Blinken, too, weighed in on trade issues during the campaign, telling a webinar in September — months before his nomination — that Biden wouldn’t rule out new tariffs.

White House Press Secretary Jen Psaki also positioned Sullivan at the forefront of trade policy during two recent briefings.

“What is important to the president and also our national security adviser Jake Sullivan is that everything we do must help advance working families and the American middle class,” she told the press on Jan. 22. “That certainly includes any trade agreements and that is part of their objective and how they would approach it.”

But Tai’s backers dismiss the notion that she will be sidelined, and say some of the concerns may be unfairly attributed to her because she would be the first woman of color to be USTR.

“You could have a circumstance when someone like Blinken, with a longstanding personal relationship with the president, could seek to dominate these [trade] issues,” said Brian Pomper, a former Senate trade staffer now at law firm Akin Gump. “But regardless of the idea that she’s a staffer being elevated to a Cabinet position, I think it would be much more likely for a USTR who wasn’t a subject matter expert to be marginalized than someone who is a real subject expert.”

Willems pointed out that Lighthizer also lacked a longstanding relationship with Trump, but ended up being highly influential on that administration’s policies, like tariffs and the phase one deal with China.

“What Katherine brings to the table here is a significant substantive knowledge … not only of the issues, but the state of play,” Willems said. “Lighthizer knew trade really well but he wasn’t part of the D.C. apparatus on every issue. And you name it, whether it’s China, the WTO, or [free trade agreements] Katherine is in the middle of all of this. so her learning curve is going to be very limited.”
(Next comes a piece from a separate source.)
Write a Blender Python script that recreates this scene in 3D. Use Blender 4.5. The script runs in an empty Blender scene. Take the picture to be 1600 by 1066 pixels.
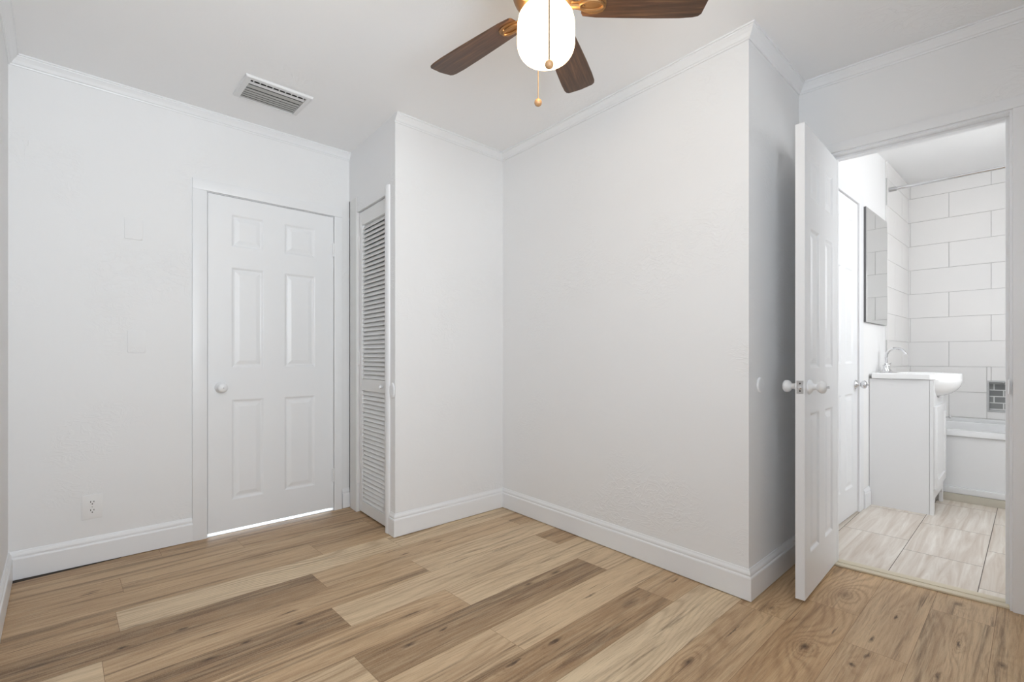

Trade leaders in Congress say Tai’s position will likely be bolstered by a strong confirmation vote. Sen. Rob Portman (R-Ohio), himself a former USTR under George W. Bush, said he believes Tai “will earn bipartisan support for the USTR role,” though he is the only GOP senator to announce a position on her so far.

Tai’s road to confirmation will run through the Senate Finance Committee, of which Portman is a member. Sen. Mike Crapo (R-Idaho), the panel’s top Republican, declined to comment on her nomination, but Democratic control of the panel means it will likely vote to advance her to the full Senate regardless of Crapo’s position.

Tai is making the rounds on the Hill ahead of her confirmation hearing, which has yet to be scheduled. Portman said he urged her to “continue the previous administration’s forceful approach with respect to China, and continue to advocate the consistent U.S. position in favor of WTO reform.”

Once Tai is confirmed, she has promised to push an agenda of “worker-centered” trade that recognizes “people are not just consumers. They are also workers and wage earners.”

The details of that agenda have yet to be filled in, and Biden’s team has pledged not to focus on new trade talks until domestic economic stimulus is secured. But once it is at the top of the White House agenda, Willems said Tai will be informed by her career as a trade litigator and negotiator, representing the Biden administration on the world stage as she would any other client.

“I don’t see her coming at this with this whole deep set of unchangeable views. She’s a lawyer, and we serve our clients,” he said. “So when Biden says I’m going to be tough on China and work with allies … I think that’s what she’s going to do.”